--- INFORMATION SUPPLIED ---
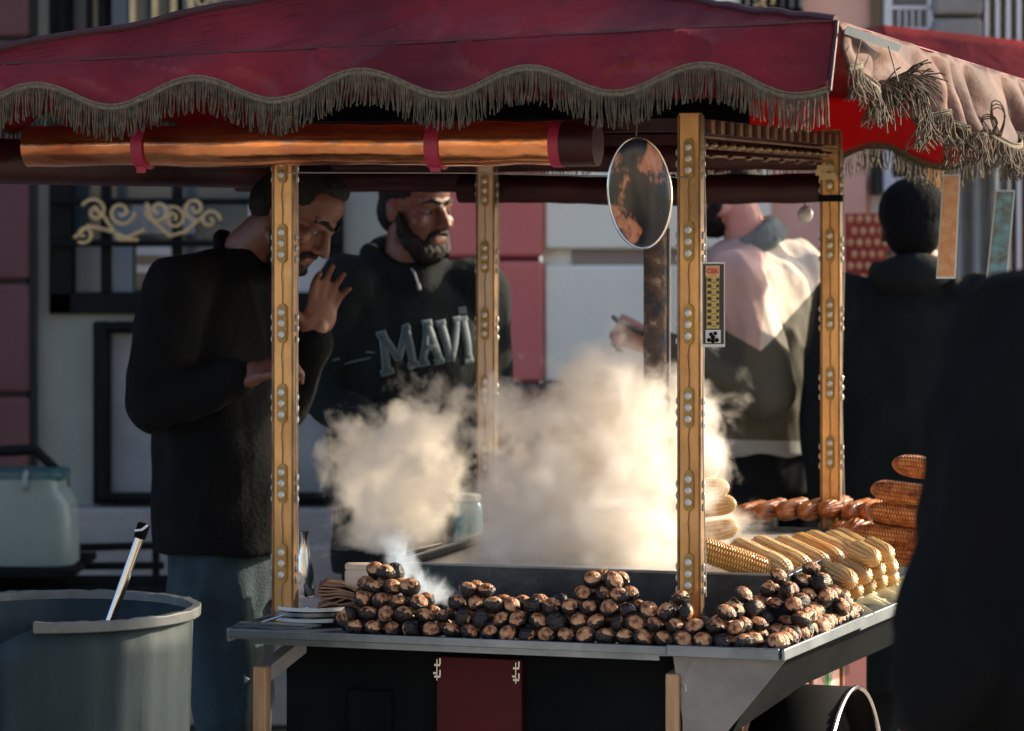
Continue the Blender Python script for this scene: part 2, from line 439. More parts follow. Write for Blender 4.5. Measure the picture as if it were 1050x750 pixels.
# white blocks with a groove, plinth and ledge
ys = (-900, -300, -90, 85, 262)
for k in range(4):
    m = MB(); m.wbox(x2 + .004, x3, WY - .045, WY - .001, P(0, ys[k+1], WY).z + .02, P(0, ys[k], WY).z); m.build('plaster_block', M['wall_white'], bld, bevel=.01)
m = MB(); m.wbox(x2 + .09, x3, WY - .012, WY - .001, P(0, 272, WY).z, P(0, 262, WY).z + .02); m.build('groove', M['joint_tan'], bld)
m = MB(); m.wbox(x2 + .004, x3, WY - .045, WY - .001, P(0, 391, WY).z, P(0, 272, WY).z); m.build('plaster_block', M['wall_white'], bld, bevel=.01)
m = MB(); m.wbox(x1, x4, WY - .09, WY - .001, P(0, 398, WY).z, P(0, 392, WY).z); m.build('ledge', M['joint'], bld)
m = MB(); m.wbox(x1 + .01, x4, WY - .07, WY - .001, 0, P(0, 399, WY).z); m.build('plinth', M['wall_maroon'], bld)
# the grey wall's window: reveal, curtain glass, black frame and wrought iron grille
win = MB(); a = P(WIN[0], WIN[3], WY); b = P(WIN[1], WIN[2], WY)
win.wbox(a.x, b.x, WY + .2, WY + .23, a.z, b.z); wn = win.build('window', M['blue_glass'], bld)
for (q0, q1, r0, r1, mt) in ((75, 88, -255, 118, 'curtain'), (88, 100, -255, 118, 'blue_glass'), (113, 132, -255, 118, 'blue_frame'), (186, 250, -255, 118, 'curtain'),
                             (78, 103, 252, 300, 'curtain'), (116, 136, 215, 302, 'blue_frame'), (136, 200, 205, 240, 'curtain'), (140, 175, 250, 262, 'white_frame'),
                             (140, 175, 272, 280, 'white_frame'), (255, 348, 205, 300, 'white_frame'), (300, 348, 222, 244, 'blue_glass')):
    m = MB(); m.pxbox(q0, q1, r0, r1, WY + .16, .03); m.build('pane', M[mt], wn)
fr = MB()
for q in ((50, 74, -262, 322), (50, 352, 300, 322), (336, 352, -262, 300), (103, 113, -255, 300), (176, 186, -255, 300)):
    fr.pxbox(q[0], q[1], q[2], q[3], WY - .035, .05)
fr.build('frame', M['iron'], wn, bevel=.006)
gr = MB()
for q in (64, 92, 106, 134, 157, 177, 205, 232, 262, 290, 318):
    gr.tube([P(q, 112, WY - .06), P(q, -255, WY - .06)], .011)
gr.tube([P(54, 112, WY-.06), P(350, 112, WY-.06)], .012)
gr.tube([P(54, 207, WY-.06), P(350, 207, WY-.06)], .010)
gr.tube([P(54, 250, WY-.06), P(350, 250, WY-.06)], .010)
gr.build('grille_bars', M['iron'], wn)
gb = MB()
for q in (136, 159, 178, 196): gb.tube([P(q, 60, WY - .085), P(q, -255, WY - .085)], .012)
def spiral(cx, cy, r, turns, a0, flip=1, Y=WY-.09, n=26):
    return [P(cx + r*(1-t)*math.cos(a0 + flip*2*math.pi*turns*t), cy + r*(1-t)*math.sin(a0 + flip*2*math.pi*turns*t), Y) for t in [k/n*.88 for k in range(n+1)]]
for (cx, cy, r, tn, a0, f) in ((86, 240, 10, 1.4, 2.2, -1), (97, 217, 14, 1.3, 3.6, 1), (124, 218, 14, 1.6, 0, 1), (162, 216, 13, 1.5, 3.1, -1), (178, 224, 12, 1.7, 4.4, 1),
                          (200, 214, 12, 1.5, 1.5, 1), (215, 226, 11, 1.4, 0, -1), (342, 210, 13, 1.3, 2.4, 1), (206, 0, 16, 1.6, 1.2, 1), (228, -6, 12, 1.4, 3, -1)):
    gb.tube(spiral(cx, cy, r, tn, a0, f), .0055, 6)
for pts in (((76, 244), (90, 232), (110, 236), (130, 244), (148, 236)), ((96, 212), (108, 224), (122, 246), (142, 246)), ((150, 208), (156, 226), (174, 242), (190, 238), (208, 222)), ((325, 240), (340, 226), (352, 214))):
    gb.tube([P(x, y, WY - .09) for x, y in pts], .006, 6)
gb.build('scrollwork', M['gold_iron'], wn)
# marble panel with dark moulding under the window
pn = MB(); pn.pxbox(108, 345, 340, 508, WY - .02, .019); po = pn.build('marble_panel', M['marble'], bld)
mo = MB()
for q in ((95, 113, 330, 518), (113, 340, 330, 342), (113, 340, 506, 518), (335, 352, 330, 518)): mo.pxbox(*q, WY - .06, .059)
for q in ((98, 109, 334, 514), (109, 340, 334, 339), (109, 340, 509, 514)): mo.pxbox(*q, WY - .08, .02)
mo.build('moulding', M['iron'], po, bevel=.008)
m = MB(); m.pxbox(75, 440, 522, 560, WY - .12, .119); m.build('stone_step', M['stone'], bld, bevel=.01)
m = MB(); m.pxbox(-300, 440, 560, 745, WY - .2, .199); m.build('plinth', M['stone'], bld, bevel=.01)
# salmon part's grille, window, stone pilaster and shutters
m = MB(); m.pxbox(757, 823, -300, 14, WY - .035, .02); g2 = m.build('window', M['curtain'], bld)
m = MB()
for q in (762, 771, 780, 789, 798, 807, 817): m.tube([P(q, 13, WY - .06), P(q, -290, WY - .06)], .0085)
m.tube([P(757, 12, WY-.06), P(823, 12, WY-.06)], .012); m.build('grille_bars', M['iron'], g2)
m = MB(); m.tube(spiral(790, 2, 10, 1.2, 1, 1, WY-.075), .006, 6); m.tube(spiral(776, -2, 8, 1.2, 2, -1, WY-.075), .006, 6); m.build('scrollwork', M['gold_iron'], g2)
m = MB(); m.wbox(x4, XR, WY, WY + .25, 0, HB); m.build('wall', M['wall_white'], bld)
m = MB(); m.pxbox(893, 957, -300, 200, WY - .03, .029); g3 = m.build('window', M['dark_glass'], bld)
m = MB()
for q in ((907, 915, -300, 200), (915, 957, -80, -70), (915, 957, 6, 10), (915, 957, 28, 34), (951, 958, -300, 200)): m.pxbox(*q, WY - .07, .039)
for q in (921, 928, 935, 942): m.pxbox(q, q+2, 10, 28, WY - .066, .03)
m.build('frame', M['white_frame'], g3, bevel=.004)
m = MB(); m.pxbox(915, 951, -70, 6, WY - .05, .018); m.pxbox(915, 951, 10, 28, WY - .05, .018); m.build('pane', M['blue_glass'], g3)
m = MB()
for ya, yb in ((-300, -100), (-97, 15), (19, 150), (153, 300), (303, 470), (473, 744)): m.pxbox(958, 1008, ya, yb, WY - .13, .129)
m.build('stone_pilaster', M['stone'], bld, bevel=.012)
m = MB(); m.pxbox(1010, 1100, -300, 520, WY - .03, .029); g4 = m.build('window', M['dark_glass'], bld)
m = MB()
for q in range(1010, 1100, 11): m.pxbox(q, q+4, -300, 520, WY - .07, .03)
m.build('shutter_slats', M['white_frame'], g4)
m = MB(); m.pxbox(866, 888, 180, 222, WY - .04, .039); m.build('salmon_patch', M['wall_salmon'], bld)
m = MB()
for k in range(9): m.pxbox(915 + k*5, 918 + k*5, 182, 200, WY - .2, .03)
m.pxbox(912, 962, 200, 212, WY - .2, .03); g5 = m.build('vent_louvre', M['white_frame'], bld)

# unseen house across the street, added to bounce warm sunlight onto the cart
ob = empty('added_facing_house', (0, -11, 0), 'unseen sunlit ochre house added behind the photographer to bounce warm light', 'building')
m = MB(); m.wbox(-14, 10, -12, -11, 0, 7.5); m.build('wall', M['facade'], ob)
m = MB()
for k in range(7): m.wbox(-12.5 + k*3.2, -11.3 + k*3.2, -11.0, -10.96, 1.2, 3.0); m.wbox(-12.5 + k*3.2, -11.3 + k*3.2, -11.0, -10.96, 4.3, 6.1)
m.build('windows', M['dark_glass'], ob)

# ------------------------------------------------------------------ things along the left side
rail = empty('black_railing', P(90, 640, 9.6), 'low black tubular metal railing in front of the grey wall, left of the men', 'railing')
m = MB()
Yr = 9.5
for (a, b) in (((-60, 582), (168, 580)), ((-60, 606), (188, 603)), ((70, 562), (178, 559)), ((-60, 466), (38, 461))):
    m.tube([P(*a, Yr), P(*b, Yr)], .011 if b[1] < 600 and b[1] > 500 else .016, 8)
m.tube([P(36, 461, Yr), P(66, 490, Yr), P(68, 520, Yr), P(70, 740, Yr)], .014)
for q in (160, 185): m.tube([P(q, 560, Yr), P(q, 742, Yr)], .011)
m.tube([P(-60, 461, Yr), P(-60, 742, Yr)], .014)
m.build('frame', M['iron'], rail)
m = MB(); m.pxbox(-80, 190, 608, 616, 9.3, .45); m.build('lower_shelf', M['black_board'], rail)
m = MB(); m.pxbox(-80, 76, 585, 592, 9.2, .5); m.build('upper_shelf', M['black_board'], rail)
tub = empty('plastic_tub', P(20, 584, 9.4), 'milky teal plastic water canister with dark teal lid on the railing shelf', 'canister')
m = MB(); c = P(22, 584, 9.42); sx = .147
prof = [(c + Vector((0,0,h)), a, .12) for h, a in ((0.0,.150),(.01,.158),(.16,.156),(.17,.150),(.19,.152),(.20,.145),(.225,.13),(.232,.122),(.262,.122))]
m.loft(prof, Vector((1,0,0)), Vector((0,1,0)), 40, 5.0); m.build('body', M['tub'], tub)
m = MB(); m.loft([(c + Vector((0,0,h)), a, .115) for h, a in ((.258,.128),(.263,.132),(.28,.132),(.284,.126))], Vector((1,0,0)), Vector((0,1,0)), 40, 5.0); m.build('lid', M['teal_lid'], tub)
m = MB(); m.tube([c + Vector((.03,-.122,.235)), c + Vector((.03,-.137,.25)), c + Vector((.03,-.135,.275)), c + Vector((.03,-.12,.285))], .008, 6); m.build('latch', M['tub'], tub)
bag = MB()
c = P(14, 615, 9.1); bag.ell(c, (.06,.05,.02)); bag.ell(c + Vector((-.05,0,.0)), (.05,.05,.016))
bo = remeshed(bag, 'plastic_bag', M['tub'], None, .006, 2, .006, 30); tag(bo, 'small crumpled pale plastic bag lying behind the rim of the grey bin', 'bag')

# big grey bin with broken rim and the metal handle standing in it
bn = empty('grey_bin', P(60, 750, 5.95), 'large scuffed grey plastic bin with chipped rim at the lower left corner', 'bin')
bc = P(62, 626, 5.95); r0 = .237; bz = bc.z
def binwall(rad0, rad1, z0, z1, seg=96, cut=True, inner=False):
    m = MB()
    def fn(a, b):
        t = 2*math.pi*a
        zz = z0 + (z1-z0)*b
        rr = rad0 + (rad1-rad0)*b + .0015*math.sin(t*24)
        if cut:
            x = math.cos(t)*1.0; fr = -math.sin(t)
            if fr > .1 and x < -.08:                  # the torn front left of the rim folds inwards
                k = min(1, (-.08 - x)/.35)*b**3
                zz -= .035*k*(1 + .3*noise.noise(Vector((t*6, 0, 0)))); rr -= .03*k
        return Vector((bc.x + rr*math.cos(t), bc.y + rr*math.sin(t), zz))
    m.grid(fn, seg, 16); return m
o = binwall(.205, r0-.004, .0, bz - .006).build('body', M['bin'], bn, solid=.005)
m = MB(); m.lathe((bc.x, bc.y, 0), [(.2, .002), (.2, .02)]); m.build('bottom', M['bin'], bn)
def rim(t0, t1, rr=r0 + .004, dz=0):
    m = MB(); n = 60
    sec = ((-.009,-.011),(.009,-.010),(.010,.009),(-.008,.008))
    rows = []
    for i in range(n+1):
        t = t0 + (t1-t0)*i/n
        nb = .004*noise.noise(Vector((t*9, 2, 0)))
        rows.append([m.bm.verts.new(Vector((bc.x + (rr+a)*math.cos(t), bc.y + (rr+a)*math.sin(t), bz + b + (nb if b > 0 else 0) + dz))) for a, b in sec])
    for i in range(n):
        for k in range(4): m.face([rows[i][k], rows[i][(k+1)%4], rows[i+1][(k+1)%4], rows[i+1][k]])
    m.face(rows[0]); m.face(rows[-1][::-1]); return m
rim(R(-93), R(150)).build('rim', M['bin_rim'], bn, bevel=.002)
m = MB()
for k in range(16):
    t = 2*math.pi*k/16
    m.tube([Vector((bc.x + (.208 + .023*h/bz*1.0)*math.cos(t), bc.y + (.208 + .023*h/bz)*math.sin(t), h)) for h in (.02, bz*.5, bz-.05)], .004, 6)
m.build('rib', M['bin'], bn)
hd = empty('metal_handle', P(112, 660, 6.0), 'round steel tool handle with black cap leaning out of the grey bin', 'tool')
a = P(104, 662, 6.0); b = P(143, 552, 6.02)
m = MB(); m.tube([a, b], .0088, 16); m.build('shaft', M['chrome'], hd)
c = P(148, 537, 6.02); m = MB(); m.tube([b, b + (c-b)*.3, b + (c-b)*.9, c], [.0105, .0115, .0118, .010], 16); ho = m.build('cap', M['rubber'], hd)
m = MB(); m.tube([b + (c-b)*.55 + Vector((-.012,-.012,0)), b + (c-b)*.62 + Vector((.0,-.0145,.0)), b + (c-b)*.7 + Vector((.01,-.0105,.006))], .0022, 6); m.build('cap_scratch', M['white_frame'], ho)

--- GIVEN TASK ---
In the listing, how many lines hold "part"? Answer with a bare number.

--- SOLUTION ---
2